• By Kristen Taketa 

    Local school leaders are scrambling to figure out changes to Missouri law coming Jan. 1 that some say could result in students being charged with felonies for bullying or getting into a fight at school.

    The changes stem from legislation passed in 2014 that also increases maximum fines for felonies and misdemeanors and creates a fourth degree of assault. The changes do not mention schools, and it’s unclear how schools and law enforcement will interpret them. Many school administrators were learning about the changes this week.

    Starting Jan. 1, third-degree assault and some cases of harassment will become class E felonies. Harassment will be a felony, rather than a misdemeanor, if the victim suffers “emotional distress” from an act committed with that purpose. The state considers harassment to be a form of school bullying, and harassment is among the offenses school districts are technically required to report to local law enforcement.

    Also under the new law, a person who “knowingly causes physical injury to another person” will have committed the felony of third-degree assault.

    At least two area school districts, Hazelwood and Ferguson-Florissant, have already interpreted that definition to mean that any student, no matter their age, who gets in a fight can be charged with a felony.

    Both districts issued dramatically worded messages that warn families their children can be charged with felonies for fighting.

    Ferguson-Florissant Superintendent Joseph Davis said Wednesday in a YouTube video to families and students:

    “You have the power to decide if you want a good future full of hope and promise or a future with a criminal record that follows you and limits your options. … If you choose to fight, starting Jan. 1, the stakes are higher.”

    Legal counsel for the Missouri School Boards’ Association, considered to be the key legislative adviser for Missouri schools, is worried the changes could criminalize students and reinforce the school-to-prison pipeline — the phenomenon in which youths, particularly those of color, are punished by institutions early on and are more likely to become incarcerated.

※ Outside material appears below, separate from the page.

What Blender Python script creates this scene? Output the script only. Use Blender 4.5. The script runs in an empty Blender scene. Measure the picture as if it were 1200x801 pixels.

    “I think that we are working very hard to stop the school-to-prison pipeline, and I think this might inadvertently increase the number of children who are referred to law enforcement,” said Kelli Hopkins, a Missouri School Boards’ Association attorney.

    Hopkins said the term “knowingly” sets a higher standard for what can be third-degree assault. For example, a 5-year-old or a student with special needs might not “knowingly” cause injury to somebody, she said. Generally, courts don’t hold children to that standard until they reach their teen years.

    Hopkins said she’s more concerned about the harassment statute, because harassment, which can include school bullying, soon will be a felony in some cases, and school districts are supposed to report harassment to law enforcement. Because it is so loosely defined, Hopkins said, she is concerned that even calling someone names could technically qualify as harassment.

    “This is a serious, serious thing for school districts,” she said.

    But many school districts haven’t indicated that they will change how they report offenses to police.

    State law requires school districts to report more than two dozen kinds of criminal acts to police if committed on school property, on a school bus or at a school function. Those include drug possession, possession of a weapon, harassment and assault in the first, second and third degrees.

    But many districts handle incidents such as school fights on their own, using discipline and anti-bullying policies. Some also have agreements with police that outline factors to consider before reporting third-degree assault, such as the age and maturity of the students involved, how intentional a student’s act was and whether an act was done in self-defense, said Kate Nash, a lawyer at Tueth Keeney, a law firm that works with more than 150 Missouri school districts.

    “You want to follow the law and make sure you’re doing the right thing, but the law is always open to interpretation,” Nash said. “At the same time, educators are balancing the impact this will have on the young person’s life.”

    Schools sometimes leave it up to parents of students involved to decide whether they want to go to police or pursue charges. That was the case when a student put hot glue on another student last month at Ladue Horton Watkins High School, said Susan Downing, district spokeswoman.

    These changes to state law come at a time when schools are increasingly trying to use services such as counseling to reduce the need for punitive discipline of young students. Many don’t want to see their students have negative exposure to law enforcement early on.

    “We try to treat our students as children. We look at law enforcement as something that deals mostly with adults,” said Sharifah Williams, spokeswoman for Normandy schools. “We don’t want to add any more people to the pipeline.”